7 Days in Hell (2015)

Director: Jake Szymanski
Writer: Murray Miller
Cast: Andy Samberg, Kit Harington, Mary Steenburgen, Karen Gillan, Lena Dunham, Will Forte, June Squibb, Michael Sheen, Fred Armisen, Howie Mandel, David Copperfield, John McEnroe, Serena Williams, Jon Hamm.

I simply did not get this tv movie. I love weird, bizarre, random humor if it has a purpose or is biting or smart, but if it seems to be done just for shits and giggles then it drives me crazy. 7 Days in Hell is the kind of movie that you can tell the cast and filmmakers had a great time making, but that is not a very joyful experience for those watching at home.
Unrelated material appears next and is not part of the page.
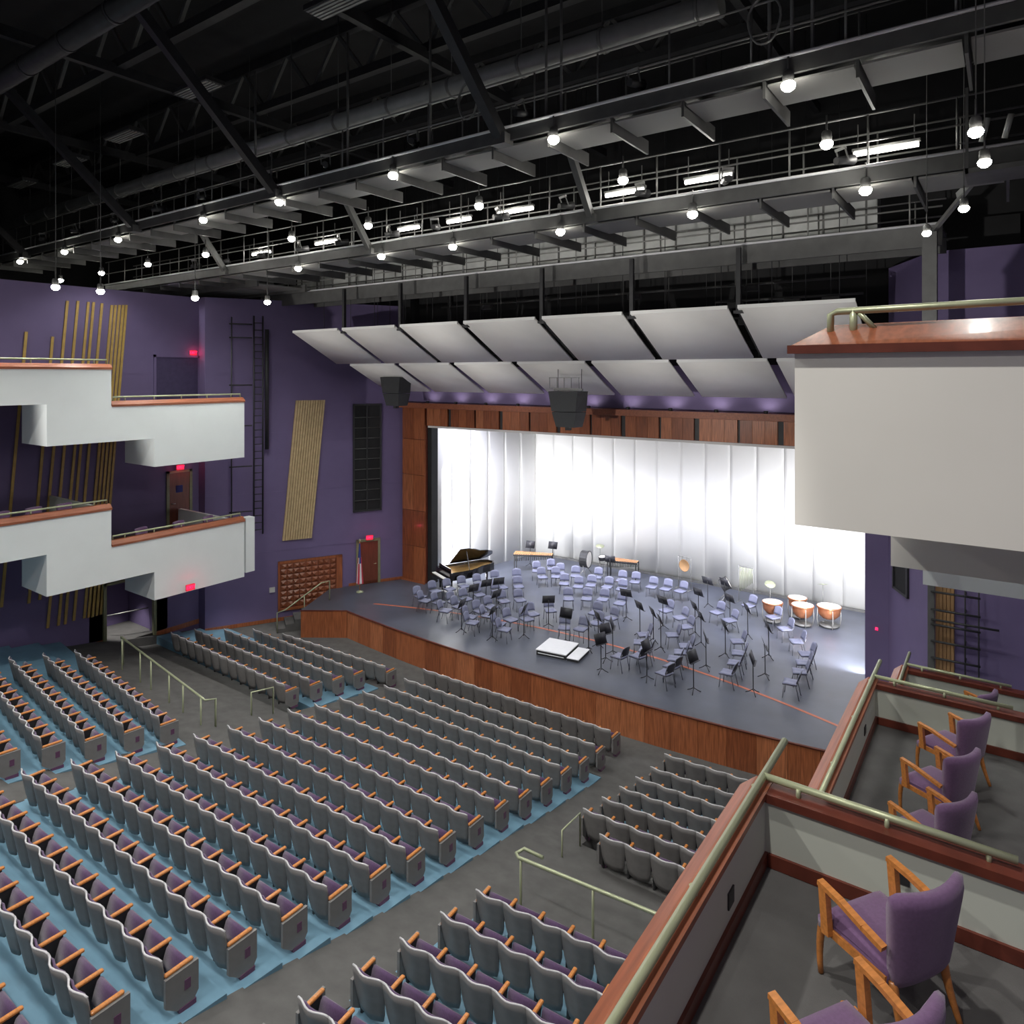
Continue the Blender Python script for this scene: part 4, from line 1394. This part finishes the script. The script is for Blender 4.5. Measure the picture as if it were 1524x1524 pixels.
for place, y, lst, pw in down_rows:
    for k, spot in enumerate(lst):
        x, y_, z = spot if len(spot) == 3 else (spot[0], y, spot[1])
        where = 'in the %s, counted from the stage' % place if y is None else 'from the right under the %s' % place
        t = empty('downlight', (x, y_, z - .05), 0, 'small bright downlight, %s %s' % (ORD[k + 1], where), 'downlight', 'downlights in the hall ceiling')
        if y is None and x > 0:
            t.scale = (.66, .66, .66)
        link('housing', HOUSE, t)
        link('lens', LENS, t)
        link('stem', STEM, t)
        if y is None:
            MB().tube([(0, 0, .5), (0, 0, (22.0 - z) / t.scale.x)], .012, 5).build('cable', M['darkmetal'], t)
        if y is None or -16.5 < x < 11.2:
            lamp('lamp', 'SPOT', (0, 0, -.08), pw, WARM, (0, 0, 0), parent=t, spot_size=R(120), spot_blend=.7, shadow_soft_size=.10)
# fluorescent tubes over the second catwalk
for k, (x, L) in enumerate(((11.13, 1.2), (7.37, 1.15), (5.18, 1.1), (1.74, 1.2), (-.35, .9), (-2.44, .9), (-6.44, 1.1), (-10.2, 1.1))):
    t = empty('fluorescent_light', (x, 16.3, 15.93), 0, 'glowing fluorescent tube, %s from the right on the second catwalk' % ORD[k + 1], 'fluorescent light', 'fluorescent tubes on the second catwalk')
    MB().tube([(-L / 2, 0, 0), (L / 2, 0, 0)], .055, 8).build('tube', M['tube'], t)
    MB().box(-L / 2 - .03, L / 2 + .03, -.05, .05, .06, .11).build('reflector', M['greymetal'], t)
    for s in (-1, 1):
        MB().bar((s * (L / 2 - .08), .0, .1), (s * (L / 2 - .08), .0, .62), .02, .02).build('bracket', M['darkmetal'], t)
    lamp('tube_lamp', 'POINT', (0, -.05, -.12), 60, (1, .97, .9), parent=t, shadow_soft_size=.2)
# side bracket at the right end of the last catwalk
br = empty('side_bracket', (11.7, 19.9, 14.75), 0, 'grey diagonal bracket carrying a light at the right catwalk end', 'bracket')
MB().bar((0, 0, 0), (1.3, -2.0, 1.15), .09, .09).build('arm', M['greymetal'], br)
MB().bar((.55, -.9, .62), (1.35, -2.1, 1.1), .04, .14).build('plate', M['galv'], br)
# platform box with lights at right (junction of the second catwalk)
eb = empty('end_platform', (13.3, 15.6, 15.6), 0, 'dark equipment platform at the right end of the second catwalk', 'platform')
MB().box(-.75, .9, -.1, .9, -.6, -.5).build('deck', M['darkmetal'], eb)
for x in (-.75, .88):
    MB().box(x, x + .05, -.1, -.05, -.6, 1.0).build('upright', M['darkmetal'], eb)
for k in range(4):
    MB().tube([(-.5 + .35 * k, .1, .0), (-.4 + .35 * k, .0, .4)], .05, 6).build('cable_bundle', M['galv'], eb)
# faint rigging in the black void above the panels
for k, (x0, x1, y, z) in enumerate(((-7.5, -3.2, 23.5, 13.4), (-2.0, 2.3, 23.8, 13.55), (2.5, 6.8, 24.0, 13.2), (5.0, 9.6, 23.6, 13.75), (-8.3, 9.5, 24.6, 14.4))):
    t = empty('rigging_pipe', ((x0 + x1) / 2, y, z), 0, 'faint grey rigging pipe, %s of those in the dark above the panels' % ORD[k + 1], 'pipe', 'rigging above the reflector panels')
    w = (x1 - x0) / 2
    MB().tube([(-w, 0, 0), (w, 0, 0)], .04, 6).build('pipe', M['darkmetal'], t)
    for s in (-.7, 0.1, .6):
        MB().box(w * s - .25, w * s + .25, -.1, .1, -.24, -.05).build('motor', M['darkmetal'], t)
        MB().tube([(w * s, 0, 0), (w * s, 0, 2.0)], .012, 5).build('chain', M['darkmetal'], t)

# ------------------------------------------------------------------ orchestra
POD = Vector((-.12, 21.75))
# podium
pd = empty('podium', (-.15, 21.7, STZ), R(8), 'low white-topped conductor podium with a step at stage front', 'podium')
MB().box(-.62, .52, -.55, .65, 0, .17).build('base', M['blackmetal'], pd)
MB().box(-.64, .54, -.57, .67, .17, .20).build('top', M['podium'], pd)
MB().box(.58, 1.0, -.55, .5, 0, .09).build('step', M['blackmetal'], pd)
MB().box(.57, 1.02, -.57, .52, .09, .115).build('step_top', M['podium'], pd)
MB().box(-.55, .45, -.57, -.54, .07, .09).build('trim_line', M['podium'], pd)


def make_chair():
    """faces +y"""
    t = empty('orchestra_chair')

    def seat(u, v):
        x = (u - .5) * (.46 - .05 * (1 - v))
        y = -.2 + .42 * v
        return (x, y, .455 + .02 * abs(2 * u - 1) ** 2 - (.03 * max(0, v - .8) * 5) * .3)
    st_ = MB().slab(4, 4, seat, (0, 0, -.035)).build('seat', M['chairpoly'], t)

    def back(u, v):
        a = (u - .5) * 2
        w = .215 * (1 - .25 * max(0, v - .6) ** 1.2)
        return (a * w, -.21 - .09 * v + .03 * a * a, .52 + .33 * v - .05 * a * a * v)
    bk_ = MB().slab(6, 4, back, (0, -.018, 0)).build('backrest', M['chairpoly'], t)
    MB().slab(6, 4, lambda u, v: tuple(Vector(back(u, v)) + Vector((0, -.019, 0))), (0, -.018, 0)).build('back_shell', M['chairdark'], bk_)
    MB().slab(4, 4, lambda u, v: tuple(Vector(seat(u, v)) + Vector((0, 0, -.037))), (0, 0, -.012)).build('seat_pan', M['chairdark'], st_)
    for s in (-1, 1):
        MB().tube([(s * .20, .17, .43), (s * .215, .22, 0)], .014, 5).build('leg', M['chrome'], t)
        MB().tube([(s * .20, -.26, .62), (s * .20, -.17, .42), (s * .215, -.27, 0)], .014, 5).build('leg', M['chrome'], t)
        MB().tube([(s * .20, -.17, .425), (s * .20, .17, .425)], .013, 5).build('seat_frame', M['chrome'], t)
    snapshot(t)
    return t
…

It is both so so broad and yet extremely specific in its satirizing of the British tennis world that it had me questioning who the intended audience even was in the first place.
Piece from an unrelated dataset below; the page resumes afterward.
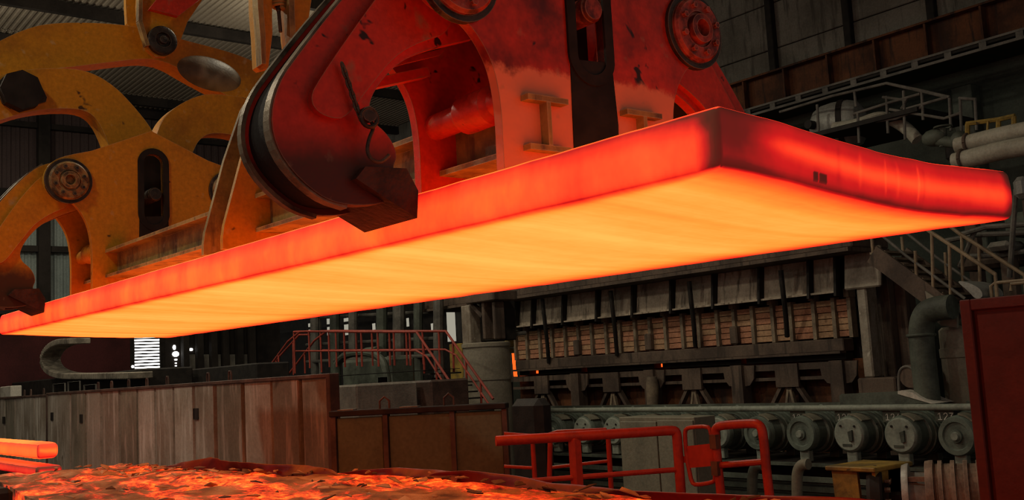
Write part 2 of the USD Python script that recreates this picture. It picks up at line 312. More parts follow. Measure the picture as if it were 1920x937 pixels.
# ------------------------------------------------------------------ the hall
st = lambda n, mb, m, smooth=False: single(n, mb, m, kind='structure', smooth=smooth)
st('floor', MB().box((-60, -16, -.2), (6, 26, 0)), M_FLOOR)
def corrugated(a0, a1, b0, b1, pitch, depth, put):
    """trapezoid sheet: ridges run along b; put(a, b, h) -> point"""
    n = int((a1 - a0) / pitch); A, H = [], []
    for i in range(n):
        for f, h in ((0, 0), (.3, 0), (.42, 1), (.82, 1), (.94, 0)): A.append(a0 + (i + f) * pitch); H.append(h * depth)
    k = len(A); V = [put(a, b, h) for b in (b0, b1) for a, h in zip(A, H)]
    V += [put(a, b, h - .012) for b in (b0, b1) for a, h in zip(A, H)]
    f = []
    for i in range(k - 1):
        f += [[i, i + 1, k + i + 1, k + i], [2 * k + i, 3 * k + i, 3 * k + i + 1, 2 * k + i + 1], [i, 2 * k + i, 2 * k + i + 1, i + 1], [k + i, k + i + 1, 3 * k + i + 1, 3 * k + i]]
    return MB().add(V, f)
# roof: sheets whose ridges run the length of the hall, on purlins across it; the last bay beyond is lower and in the dark
roof = Thing('ceiling', kind='structure')
ZR = 14.0
xs = [(-40, -38.3), (-38.2, -33.2), (-33.1, -26), (-25.9, -18), (-17.9, -8), (-7.9, 4)]
for i, (a, b) in enumerate(xs):
    z = ZR + .04 * i
    roof.part('roof_sheet', corrugated(-16, 25, a, b + .25, .19, .035, lambda q, p, h, z=z: (p, q, z + h)), M_ROOF, smooth=False)
for x in (-38.2, -33.2, -29.7, -26, -18, -8):
    roof.part('purlin', MB().box((x - .09, -16, ZR - .34), (x + .09, 25, ZR - .01)), M_DARK, smooth=False)
roof.done()
XW = -40.0
ew = Thing('wall_end', kind='structure')
ew.part('upper_sheet', corrugated(-16, 19, 10.4, 14.6, .30, .05, lambda q, p, h: (XW - h, q, p)), M_ENDWALL, smooth=False)
ew.part('middle_sheet', corrugated(-16, 19, 6.2, 10.3, .22, .05, lambda q, p, h: (XW - h, q, p)), M_TEAL, smooth=False)
ew.part('lower_sheet', MB().box((XW - .1, -16, 0), (XW, 12.98, 6.1)), M_DARKRED, smooth=False)
ew.part('lower_sheet', MB().box((XW - .1, 14.03, 0), (XW, 19, 6.1)), M_DARK, smooth=False)
for z, h in ((13.9, .6), (12.9, .2), (10.35, .3), (8.35, .22), (6.15, .3)): ew.part('girt', MB().box((XW + .1, -16, z - h / 2), (XW + .3, 19, z + h / 2)), M_DARK, smooth=False)
for y in (-6, 1.2, 9.75, 18.8): ew.part('post', MB().box((XW + .05, y - .2, 6), (XW + .4, y + .2, 14)), M_DARK, smooth=False)
ew.done()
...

The mockumentary focuses on a tennis match between up and coming tennis star Charles Poole (Game of Thrones‘ Kit Harington) and faded superstar looking for redemption (Saturday Night Live‘s Andy Samberg) at the 2001 Wimbledon tournament. Due to several setbacks and bizarre events (weather, ties, orgies on the field) the game goes on for seven days, hence the title. The culmination is as tragic as it is random and ultimately unfunny.

While the show has an incredible collection of talented individuals, nobody really shines. Samberg is at his schticky worst, all grins and camera mugging. Harington proves that his laconic take on Jon Snow on the show that made him a star is not an acting choice, it’s just how he is. I am a huge Game of Thrones fan, and see why his character is important. I just don’t like the actor (blasphemous, I know). So many others pop up for no apparent reason. June Squibb as Queen Elizabeth II is a throwaway. Howie Mandel should never act again. Lena Dunham is unnecessary and unwelcome. Others disappear from screen before even making an impression. Some actual tennis players provide commentary to give this movie some credibility. David Copperfield is in it for… reasons???
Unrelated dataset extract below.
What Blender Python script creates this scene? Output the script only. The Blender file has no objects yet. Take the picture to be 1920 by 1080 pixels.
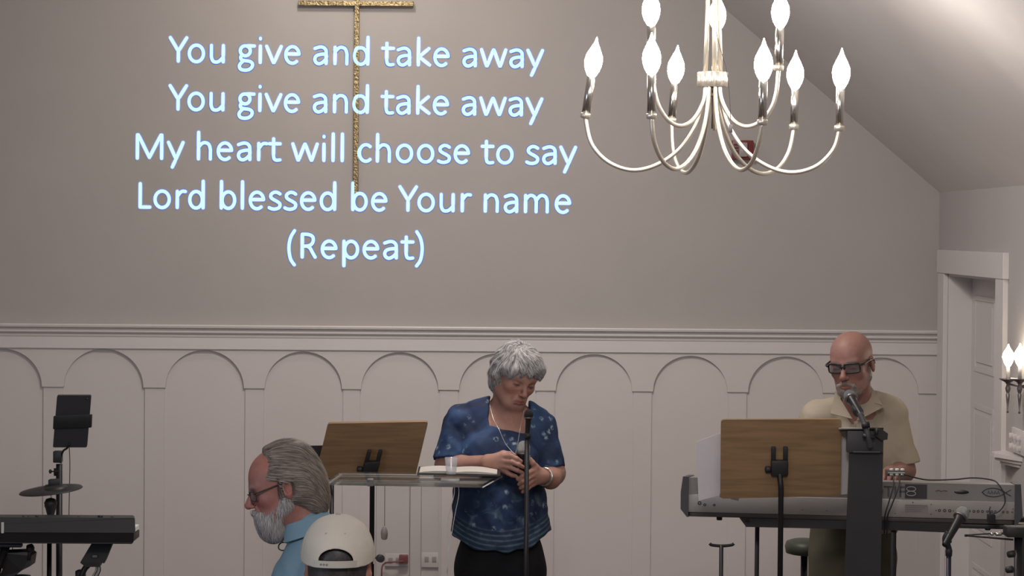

Whatever. It’s not even really worth reviewing in the first place. I made a promise to myself to review any and every piece of pop culture that I watch in an effort to think more critically about what I consume, as well as being more attentive to media in the first place. I was with friends and we had watched the Netflix Valentine’s Day Michael Bolton special (which was awesome, even after a repeat viewing) and we thought it would be in the same vein. Nope. Oh well. At least it was only 45 minutes long.